Sharon Donnery loses out to Italian for top ECB banking job

Development boosts Central Bank governor Philip Lane’s chances of ECB executive role

Central Bank deputy governor Sharon Donnery has been beaten by an Italian economist in a competition to become the next chair of the European Central Bank's (ECB) banking supervision arm.

However, the result of the ballot by members of the ECB governing council on Wednesday has boosted the odds of Central Bank governor Philip Lane securing an executive position at the Frankfurt-based organisation next year – as well as Ms Donnery's chance of succeeding him in Dublin.

A majority of Governing Council members voted in favour of Andrea Enria, currently the head of the European Banking Authority (EBA), being installed as the Single Supervisory Mechanism's (SSM) chairperson from January for five years, succeeding the outgoing head, Danièle Nouy.

The appointment still needs to be ratified by the European Parliament and euro zone governments, the ECB said in a statement, confirming Mr Enria's nomination.


Ms Donnery (46) surprised Government officials when she put her name forward in August to lead the SSM, as Minister for Finance Paschal Donohoe is eyeing an ECB executive seat for Mr Lane as the institution's chief economist, Peter Praet, retires next May.

The Republic is the only founding member of the euro zone not to have held an executive board position at the ECB, and sources had previously indicated that it would be unlikely for a small euro zone country to secure two top ECB roles at the same time.

Mr Donohoe pulled Prof Lane as a candidate for the vice-presidency of the ECB in February as the only other person in the race, Spain’s then economy minister Luis de Guindos, had lined up more votes among European colleagues.

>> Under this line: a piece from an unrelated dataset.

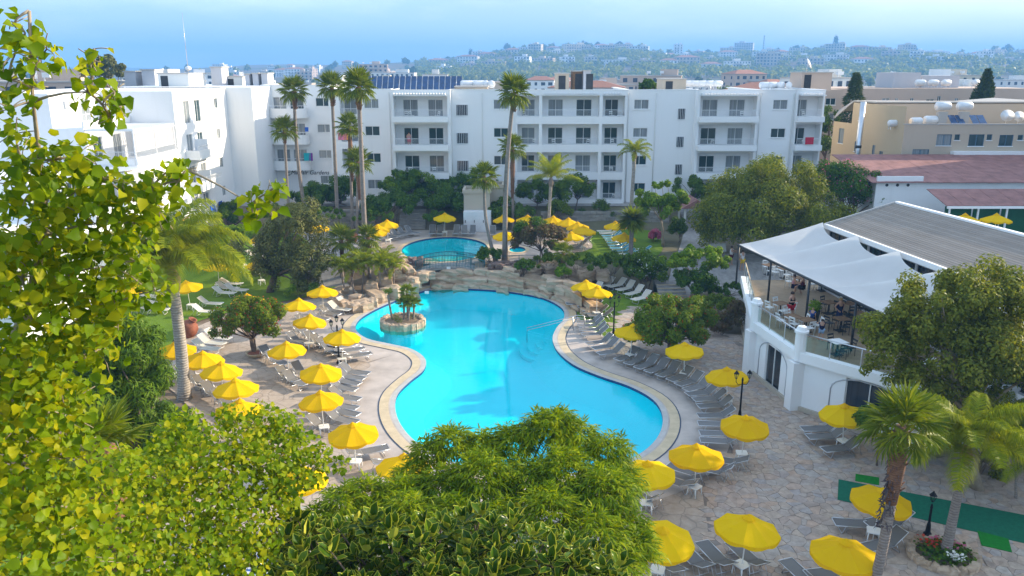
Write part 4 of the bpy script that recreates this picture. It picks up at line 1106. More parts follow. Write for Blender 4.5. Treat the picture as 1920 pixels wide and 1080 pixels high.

The withdrawal was said at the time to count in favour, politically, of the Republic securing the next executive ECB position, particularly as Prof Lane's technical expertise had shone through when both candidates made presentations in February to the European Parliament's Economic and Monetary Affairs Committee.

It is important that Irish officials of the highest calibre go forward for these important international positions

Government sources have said in recent weeks that Ms Donnery, who had long been hotly tipped as a successor to Prof Lane, would have boosted her chances to become the first woman governor of the Central Bank in the event that she was beaten in the SSM race.

“The fact that Sharon Donnery was one of the final two candidates for this important position reflects her deep knowledge of, and experience in, financial regulation, and the high esteem in which she is held across Europe,” Mr Donohoe said on Wednesday evening. “I also want to thank Sharon for putting her name forward for the role. It is important that Irish officials of the highest calibre go forward for these important international positions.”

Prof Lane told senior staff in an internal message that Ms Donnery reaching the final round of the competitive process “is apt recognition of her career achievements and her capacity to lead at the highest levels”.

Members of the Economic and Monetary Affairs Committee, who grilled both remaining SSM candidates last month, highlighted in a subsequent letter to ECB president Mario Draghi that Ms Donnery's gender counted in her favour as the ECB strives to promote diversity, Bloomberg reported earlier this week.

International network

The letter, written by the committee's chairman, Roberto Gualtieri, noted Mr Enria's international network and almost nine years of experience in charge of the EBA, which drafts technical standards for regulating lenders.

On the other hand, Ms Donnery, an economist who joined the Central Bank in 1996, has led the SSM’s taskforce on tackling non-performing loans (NPLs) since late 2015, drawing on Ireland’s experience in tackling soured debt in the wake of the financial crash.

There had also been concerns in some European capitals about Mr Enria, as SSM chair, being ultimately responsible for resolving NPLs across the euro zone, as his native Italy is home to the biggest bad-loans problem.

A number of changes at the top of the ECB in the near future will culminate in the scheduled departure of Mr Draghi at the end of next year.